Questa valutazione d’impatto non utilizza metodologie solide che garantiscano trasparenza dei calcoli e confrontabilità dei risultati e che si basino sull’approccio integrato del ciclo di vita, quali LCA (life cycle assessment), LCC (life cycle costing) e S-LCA (social life cycle assessment): questi tre strumenti consentirebbero invece efficaci analisi “parallele” della sostenibilità ambientale, economica e sociale.
Le restrizioni all’uso degli imballaggi in plastica non hanno reali giustificazioni
Il Comitato Tecnico di ProFood ha poi analizzato nel dettaglio la Misura 7 (M7) della valutazione d’impatto sull’eliminazione dei cosiddetti imballaggi non necessari, presupposto e motivazione degli articoli 22 (e del relativo allegato V) e 26 del PPWR, e il suo rapporto con la versione di PPWR proposta dal Consiglio dell’Unione Europea.

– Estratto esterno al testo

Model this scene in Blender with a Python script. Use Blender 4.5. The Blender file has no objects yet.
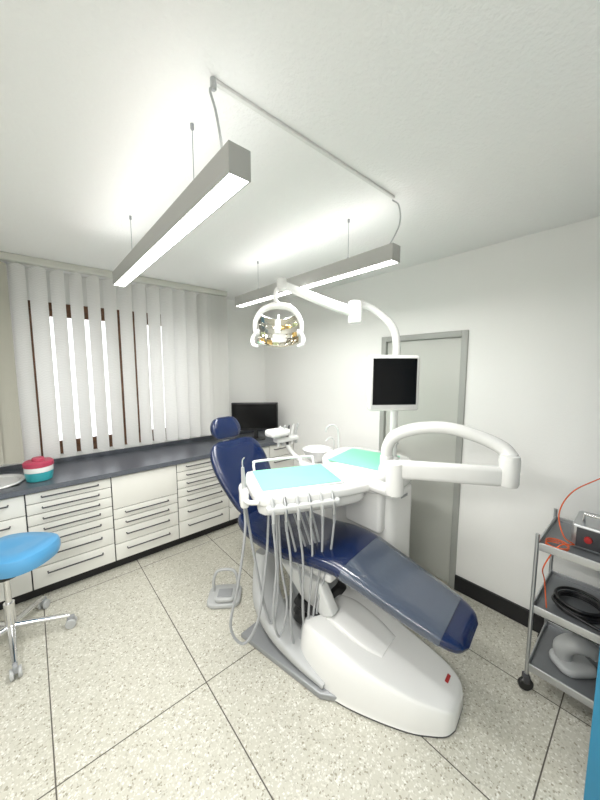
import bpy, bmesh, math, random
from mathutils import Vector, Matrix
random.seed(7)
S=bpy.context.scene
COL=S.collection
# ------------------------------------------------------------------ constants
CZ=2.515      # ceiling height
DX=2.38       # door wall
WY=3.45       # window wall
LX=-1.30      # left wall
BY=-0.90      # wall behind
# ------------------------------------------------------------------ materials
def mat(name,col,rough=0.5,metal=0.0,bump=0.0,bscale=80,var=0.0,vscale=8,coat=0.0,emis=None,estr=0,trans=0.0,spec=0.5,alpha=1.0):
    m=bpy.data.materials.new(name); m.use_nodes=True
    nt=m.node_tree; b=nt.nodes['Principled BSDF']
    c=(col[0],col[1],col[2],1)
    b.inputs['Base Color'].default_value=c
    b.inputs['Roughness'].default_value=rough
    b.inputs['Metallic'].default_value=metal
    b.inputs['Coat Weight'].default_value=coat
    b.inputs['Specular IOR Level'].default_value=spec
    b.inputs['Transmission Weight'].default_value=trans
    if emis:
        b.inputs['Emission Color'].default_value=(*emis,1); b.inputs['Emission Strength'].default_value=estr
    tc=nt.nodes.new('ShaderNodeTexCoord')
    if var>0:
        n=nt.nodes.new('ShaderNodeTexNoise'); n.inputs['Scale'].default_value=vscale; n.inputs['Detail'].default_value=4
        nt.links.new(tc.outputs['Object'],n.inputs['Vector'])
        r=nt.nodes.new('ShaderNodeValToRGB')
        r.color_ramp.elements[0].position=0.3; r.color_ramp.elements[1].position=0.7
        r.color_ramp.elements[0].color=tuple(max(0,x*(1-var)) for x in col)+(1,)
        r.color_ramp.elements[1].color=tuple(min(1,x*(1+var)) for x in col)+(1,)
        nt.links.new(n.outputs['Fac'],r.inputs['Fac']); nt.links.new(r.outputs['Color'],b.inputs['Base Color'])
    if bump>0:
        n=nt.nodes.new('ShaderNodeTexNoise'); n.inputs['Scale'].default_value=bscale; n.inputs['Detail'].default_value=5
        nt.links.new(tc.outputs['Object'],n.inputs['Vector'])
        bp=nt.nodes.new('ShaderNodeBump'); bp.inputs['Strength'].default_value=bump; bp.inputs['Distance'].default_value=0.01
        nt.links.new(n.outputs['Fac'],bp.inputs['Height']); nt.links.new(bp.outputs['Normal'],b.inputs['Normal'])
    return m
M={}
M['wall']=mat('wall_plaster',(0.85,0.85,0.825),0.85,bump=0.12,bscale=120)
M['ceil']=mat('ceiling_plaster',(0.88,0.88,0.87),0.9,bump=0.35,bscale=75)
M['white']=mat('white_lacquer',(0.77,0.77,0.755),0.22,coat=0.3)
M['white2']=mat('white_plastic',(0.62,0.63,0.62),0.35)
M['trunk']=mat('white_trunking',(0.72,0.72,0.70),0.5)
M['offw']=mat('cabinet_front',(0.76,0.755,0.71),0.4)
M['grey']=mat('grey_plastic',(0.30,0.31,0.32),0.45)
M['lgrey']=mat('light_grey_plastic',(0.45,0.46,0.46),0.4)
M['dgrey']=mat('dark_grey_plastic',(0.05,0.05,0.055),0.5)
M['black']=mat('black_plastic',(0.010,0.010,0.011),0.35)
M['screen']=mat('black_screen',(0.002,0.002,0.0025),0.25,spec=0.25)
M['kick']=mat('black_skirting',(0.007,0.007,0.009),0.4)
M['counter']=mat('grey_worktop',(0.10,0.11,0.13),0.28,var=0.12,vscale=60)
M['navy']=mat('navy_upholstery',(0.0015,0.011,0.058),0.24,coat=0.35,bump=0.05,bscale=200)
M['cover']=mat('protective_sleeve',(0.050,0.066,0.10),0.13,coat=0.8,bump=0.45,bscale=14)
M['teal']=mat('turquoise_mat',(0.25,0.68,0.47),0.7,spec=0.15)
M['hose']=mat('grey_hose',(0.36,0.37,0.38),0.4)
M['chrome']=mat('chrome',(0.75,0.75,0.76),0.16,metal=1.0)
M['steel']=mat('brushed_steel',(0.50,0.51,0.52),0.32,metal=0.9)
M['ped']=mat('pedestal_grey',(0.30,0.31,0.32),0.35,metal=0.3)
M['tray']=mat('trolley_shelf_grey',(0.20,0.21,0.22),0.4,metal=0.4)
M['alu']=mat('lamp_aluminium',(0.46,0.46,0.44),0.45,metal=0.2)
M['door']=mat('door_leaf_paint',(0.52,0.53,0.49),0.45)
M['doorf']=mat('door_frame_paint',(0.36,0.37,0.345),0.45)
M['wood']=mat('brown_window_wood',(0.15,0.07,0.035),0.5,var=0.25,vscale=20)
M['blueseat']=mat('light_blue_vinyl',(0.09,0.33,0.60),0.35,coat=0.2)
M['bluedoor']=mat('blue_door_paint',(0.025,0.22,0.38),0.35)
M['pink']=mat('pink_plastic',(0.45,0.05,0.10),0.4)
M['teald']=mat('teal_plastic',(0.04,0.34,0.38),0.35)
M['orange']=mat('orange_cable',(0.70,0.12,0.03),0.4)
M['red']=mat('red_plastic',(0.4,0.02,0.02),0.4)
M['amber']=mat('amber_painted_reflection',(0.62,0.42,0.14),0.1,metal=0.6,coat=1.0)  # warm reflection in the mirror facets, painted as base colour
M['green']=mat('green_painted_reflection',(0.42,0.46,0.26),0.1,metal=0.6,coat=1.0)  # greenish reflection tint, likewise painted into the facet colour
M['mirror']=mat('lamp_mirror',(0.62,0.60,0.54),0.12,metal=1.0)
M['paper']=mat('white_paper',(0.80,0.80,0.78),0.7)
M['railm']=mat('blind_rail_paint',(0.60,0.60,0.55),0.5)
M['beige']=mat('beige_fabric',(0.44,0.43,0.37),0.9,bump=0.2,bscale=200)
M['glow']=mat('lamp_diffuser',(0.9,0.9,0.9),0.5,emis=(1.0,0.99,0.965),estr=11.0)
M['glowup']=mat('lamp_upper_diffuser',(0.9,0.9,0.9),0.5,emis=(1.0,0.99,0.965),estr=5.0)
def blind_mat():
    m=bpy.data.materials.new('vertical_blind_fabric'); m.use_nodes=True; nt=m.node_tree
    for n in list(nt.nodes): nt.nodes.remove(n)
    out=nt.nodes.new('ShaderNodeOutputMaterial'); mx=nt.nodes.new('ShaderNodeMixShader'); mx.inputs[0].default_value=0.46
    d=nt.nodes.new('ShaderNodeBsdfDiffuse'); t=nt.nodes.new('ShaderNodeBsdfTranslucent')
    tc=nt.nodes.new('ShaderNodeTexCoord'); w=nt.nodes.new('ShaderNodeTexWave'); w.inputs['Scale'].default_value=50; w.inputs['Distortion'].default_value=4.0
    w.bands_direction='DIAGONAL'; w.inputs['Detail'].default_value=1
    nt.links.new(tc.outputs['Object'],w.inputs['Vector'])
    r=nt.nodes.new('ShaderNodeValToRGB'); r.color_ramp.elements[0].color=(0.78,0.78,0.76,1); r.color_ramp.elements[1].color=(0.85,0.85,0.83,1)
    nt.links.new(w.outputs['Fac'],r.inputs['Fac'])
    nt.links.new(r.outputs['Color'],d.inputs['Color']); nt.links.new(r.outputs['Color'],t.inputs['Color'])
    nt.links.new(d.outputs[0],mx.inputs[1]); nt.links.new(t.outputs[0],mx.inputs[2]); nt.links.new(mx.outputs[0],out.inputs[0])
    return m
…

Le restrizioni all’uso di specifici imballaggi in plastica per alimenti nei settori ortofrutta e horeca, che la versione del Consiglio propone, non trovano reali giustificazioni né nella valutazione d’impatto, né nell’introduzione o nei “consideranda” di apertura della proposta, né tantomeno nella “neutralità di materiale” affermata dall’articolo 2 del PPWR.
La valutazione non definisce l’imballaggio “non necessario/evitabile”, né prova il fatto che l’aumento degli imballaggi e dei rifiuti da imballaggio sia imputabile solo/soprattutto agli imballaggi monouso plastici: l’applicazione della limitazione ai soli imballaggi in plastica si fonda su di un preconcetto verso tali imballaggi, e contrasta il principio espresso dall’articolo 2 della proposta.

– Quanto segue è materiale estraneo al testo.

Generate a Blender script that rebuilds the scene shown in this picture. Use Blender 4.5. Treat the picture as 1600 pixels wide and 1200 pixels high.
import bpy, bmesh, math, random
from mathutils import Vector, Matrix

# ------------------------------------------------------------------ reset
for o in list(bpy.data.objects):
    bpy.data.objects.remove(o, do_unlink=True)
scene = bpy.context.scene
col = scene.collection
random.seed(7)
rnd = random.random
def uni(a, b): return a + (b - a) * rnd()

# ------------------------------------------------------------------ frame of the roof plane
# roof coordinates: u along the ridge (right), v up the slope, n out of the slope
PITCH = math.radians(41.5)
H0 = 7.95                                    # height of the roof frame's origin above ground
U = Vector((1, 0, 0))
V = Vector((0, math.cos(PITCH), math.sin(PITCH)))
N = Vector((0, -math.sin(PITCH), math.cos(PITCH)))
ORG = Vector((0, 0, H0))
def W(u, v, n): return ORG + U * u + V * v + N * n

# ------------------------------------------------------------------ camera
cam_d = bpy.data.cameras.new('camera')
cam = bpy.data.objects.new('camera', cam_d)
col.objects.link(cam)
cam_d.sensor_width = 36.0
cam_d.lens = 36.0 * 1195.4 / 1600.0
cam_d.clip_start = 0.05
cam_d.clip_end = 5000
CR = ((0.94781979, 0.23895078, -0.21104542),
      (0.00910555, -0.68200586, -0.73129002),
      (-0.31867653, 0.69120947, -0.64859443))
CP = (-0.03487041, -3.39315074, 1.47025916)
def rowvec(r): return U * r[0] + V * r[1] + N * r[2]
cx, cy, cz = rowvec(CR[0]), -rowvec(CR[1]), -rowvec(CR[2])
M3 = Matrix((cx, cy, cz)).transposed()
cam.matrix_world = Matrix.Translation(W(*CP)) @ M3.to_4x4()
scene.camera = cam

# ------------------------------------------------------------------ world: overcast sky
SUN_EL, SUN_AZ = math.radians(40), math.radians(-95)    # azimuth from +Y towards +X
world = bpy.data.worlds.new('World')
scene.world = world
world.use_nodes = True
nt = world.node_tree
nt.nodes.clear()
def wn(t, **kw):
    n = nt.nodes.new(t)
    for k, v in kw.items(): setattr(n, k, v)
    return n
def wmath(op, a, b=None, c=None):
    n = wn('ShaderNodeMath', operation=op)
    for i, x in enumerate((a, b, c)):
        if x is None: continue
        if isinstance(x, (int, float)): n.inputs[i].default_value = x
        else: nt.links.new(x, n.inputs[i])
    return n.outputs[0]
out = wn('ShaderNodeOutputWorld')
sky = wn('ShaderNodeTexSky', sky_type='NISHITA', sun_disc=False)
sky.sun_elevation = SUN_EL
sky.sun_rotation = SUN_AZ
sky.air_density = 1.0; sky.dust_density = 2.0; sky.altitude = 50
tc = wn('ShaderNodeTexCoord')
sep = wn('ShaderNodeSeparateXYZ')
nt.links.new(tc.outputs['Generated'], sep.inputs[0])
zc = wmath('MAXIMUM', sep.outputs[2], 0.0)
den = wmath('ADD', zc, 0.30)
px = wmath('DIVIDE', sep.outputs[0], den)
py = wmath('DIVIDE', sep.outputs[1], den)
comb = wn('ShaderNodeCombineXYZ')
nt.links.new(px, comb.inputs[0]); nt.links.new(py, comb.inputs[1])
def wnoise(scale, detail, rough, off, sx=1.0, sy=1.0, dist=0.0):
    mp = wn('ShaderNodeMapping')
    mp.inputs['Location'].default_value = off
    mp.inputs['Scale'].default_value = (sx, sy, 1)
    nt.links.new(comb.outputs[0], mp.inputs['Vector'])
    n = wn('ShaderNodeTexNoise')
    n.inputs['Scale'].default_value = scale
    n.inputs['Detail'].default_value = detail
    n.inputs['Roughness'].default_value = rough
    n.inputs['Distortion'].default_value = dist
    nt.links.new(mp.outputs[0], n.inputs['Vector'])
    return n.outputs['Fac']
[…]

La valutazione trascura il fatto che –secondo uno studio della stessa Eunomia- dal 1999 al 2015 i prodotti da mettere al bando sono stati i più virtuosi in termini di riduzione del materiale utilizzato per produrli, e quindi dei relativi rifiuti generati, a parità di caratteristiche funzionali: bicchieri e contenitori in plastica vedono ridotto il loro peso medio del 35% (contro il 10% di quelli in carta) e i vassoi in plastica del 40% (contro circa il 13% di quelli in fibra di cellulosa e carta).
Nella valutazione di questi imballaggi in plastica, inoltre, nessun valore è stato dato alla loro riciclabilità, con reimpiego diretto ed immediato del riciclato post consumo (a differenza di quelli in carta e cartoncino, per cui ciò non è possibile): già oggi molti imballaggi primari per ortofrutta contengono plastica riciclata per il 70% del loro peso, quindi ben oltre gli obiettivi previsti per il 2040 da altra parte dello stesso PPWR.

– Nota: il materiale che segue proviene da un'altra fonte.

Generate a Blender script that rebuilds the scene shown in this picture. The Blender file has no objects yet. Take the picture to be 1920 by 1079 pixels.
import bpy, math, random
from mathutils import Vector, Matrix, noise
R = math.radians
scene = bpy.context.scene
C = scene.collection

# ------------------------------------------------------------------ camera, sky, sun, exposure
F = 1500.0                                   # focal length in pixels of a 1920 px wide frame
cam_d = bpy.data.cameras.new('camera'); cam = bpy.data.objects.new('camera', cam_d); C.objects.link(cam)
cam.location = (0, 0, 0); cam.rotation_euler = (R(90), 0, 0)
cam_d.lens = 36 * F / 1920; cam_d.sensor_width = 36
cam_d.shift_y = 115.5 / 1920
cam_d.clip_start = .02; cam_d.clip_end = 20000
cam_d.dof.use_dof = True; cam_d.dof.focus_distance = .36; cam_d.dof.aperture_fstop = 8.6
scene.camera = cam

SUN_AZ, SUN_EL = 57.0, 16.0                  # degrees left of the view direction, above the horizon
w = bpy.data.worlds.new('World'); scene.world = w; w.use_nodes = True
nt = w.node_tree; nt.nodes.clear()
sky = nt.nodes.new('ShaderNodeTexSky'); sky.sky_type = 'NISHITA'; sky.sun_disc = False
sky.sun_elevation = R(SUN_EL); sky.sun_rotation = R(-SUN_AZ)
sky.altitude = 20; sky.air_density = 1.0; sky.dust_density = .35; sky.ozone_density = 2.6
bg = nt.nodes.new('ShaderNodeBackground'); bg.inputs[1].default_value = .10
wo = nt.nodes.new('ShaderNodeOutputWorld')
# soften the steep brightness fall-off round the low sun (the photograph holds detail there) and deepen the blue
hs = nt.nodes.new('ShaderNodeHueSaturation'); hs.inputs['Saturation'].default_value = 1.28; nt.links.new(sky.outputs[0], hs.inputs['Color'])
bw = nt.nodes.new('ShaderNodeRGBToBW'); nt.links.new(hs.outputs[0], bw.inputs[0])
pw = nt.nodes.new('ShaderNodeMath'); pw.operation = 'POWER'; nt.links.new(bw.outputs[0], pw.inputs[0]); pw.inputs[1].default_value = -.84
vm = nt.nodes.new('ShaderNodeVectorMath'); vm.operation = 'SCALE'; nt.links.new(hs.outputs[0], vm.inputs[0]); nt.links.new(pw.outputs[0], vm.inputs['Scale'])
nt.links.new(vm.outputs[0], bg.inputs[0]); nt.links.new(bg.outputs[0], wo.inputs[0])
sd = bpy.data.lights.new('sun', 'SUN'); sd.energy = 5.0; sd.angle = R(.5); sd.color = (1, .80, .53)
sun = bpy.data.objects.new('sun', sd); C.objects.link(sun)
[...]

Anche la valutazione degli impatti economici previsti suscita molti dubbi: non è chiaro con quali strumenti siano state fatte le valutazioni e quale sia il loro livello di incertezza: di certo, una perdita di fatturato di 15.380 mln Euro e di 133.000 posti di lavoro per le aziende colpite dalle limitazioni e dai bandi (spesso PMA) non è cosa da poco.
Per tutti questi motivi Federazione Gomma Plastica assieme a ProFood auspica che i prossimi passaggi legislativi tengano conto della debolezza oggettiva delle fondamenta su cui si basa il PPWR, e siano fatti all’insegna della ragionevolezza e supportati da dati obiettivi e scevri da preconcetti ideologici: questo tema è troppo importante per gli impatti e le conseguenze che può generare per trasformarsi in una frettolosa decisione politico-elettorale.